A staggering 1 billion hours of YouTube videos are watched every day, according to most estimates. But even a billion starts to feel small when competition creeps in. TikTok first overtook YouTube in daily viewership hours for kids between the ages of 4 and 18 in June 2020, and the gulf between the two has only widened since.

Last year, the kiddos inhaled 107 minutes of TikTok a day, according to SensorTower data, compared to just 67 minutes of YouTube (we're sure they're somehow squeezing in homework and all the other things healthy kids need). But YouTube's Shorts push has paid off: In its most recent quarterly report, Google said 2 billion users watch the short clips every month, versus just roughly 1 billion on TikTok. Still, some insiders say it's come at a cost:

  • The first three months of this year marked the third consecutive quarter of declines in ad revenue at YouTube. Part of that is likely due to Shorts; because Shorts are, ahem, short, there are fewer opportunities to serve ads, sources told the FT, and its ads to e-commerce sites typically have lower click-through rates.
  • Worse, YouTube insiders are concerned that Shorts is steering audiences away from long-form content, YouTube's bread-and-butter, and YouTube creators are in turn making fewer longform videos.

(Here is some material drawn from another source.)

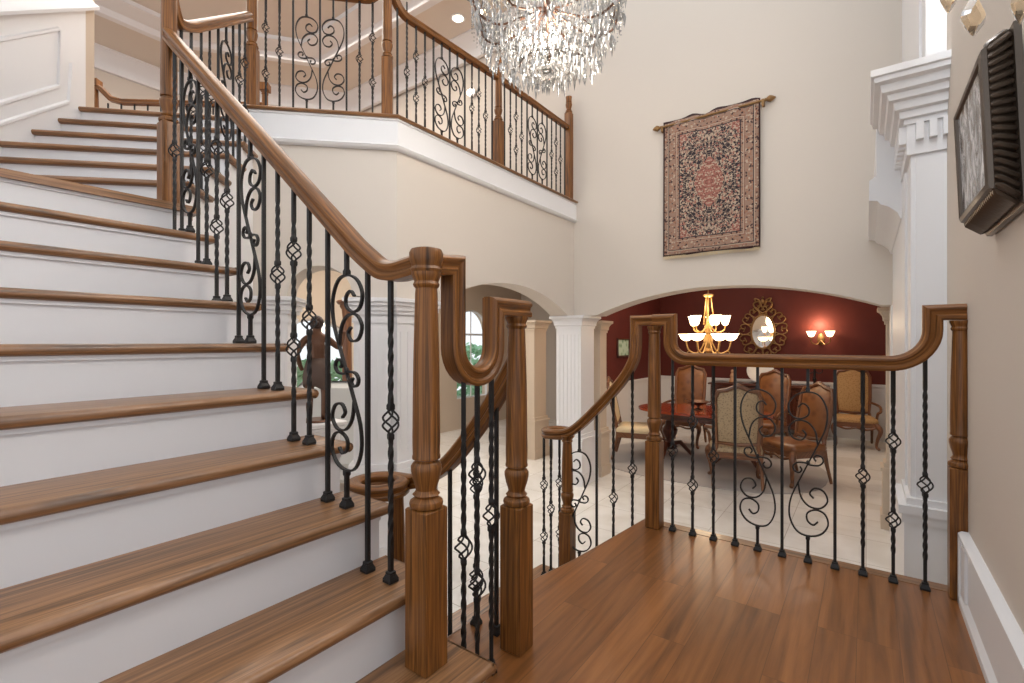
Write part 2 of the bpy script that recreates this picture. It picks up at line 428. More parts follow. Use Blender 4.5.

The Boy Who Cried TikTok: Then again, Google also said YouTube ad sales increased over 4% year-over-year in its most recent quarter for a total of $7.7 billion, or around 13% of Google's entire ad revenue. Does Chicken Little have a YouTube channel we could subscribe to?

Short Attention Sham: Nevertheless, panic persists. According to the FT, one concerned staffer even compared the decline in long-form video engagement to fewer people having the attention span to read books these days. Gee, we wonder who's to blame there. Still, it's all just a part of the attention-economy circle of life: TV killed books. YouTube killed TV. TikTok is killing YouTube. Now we just have to wait and see what micro-second video platform will come along and undercut TikTok.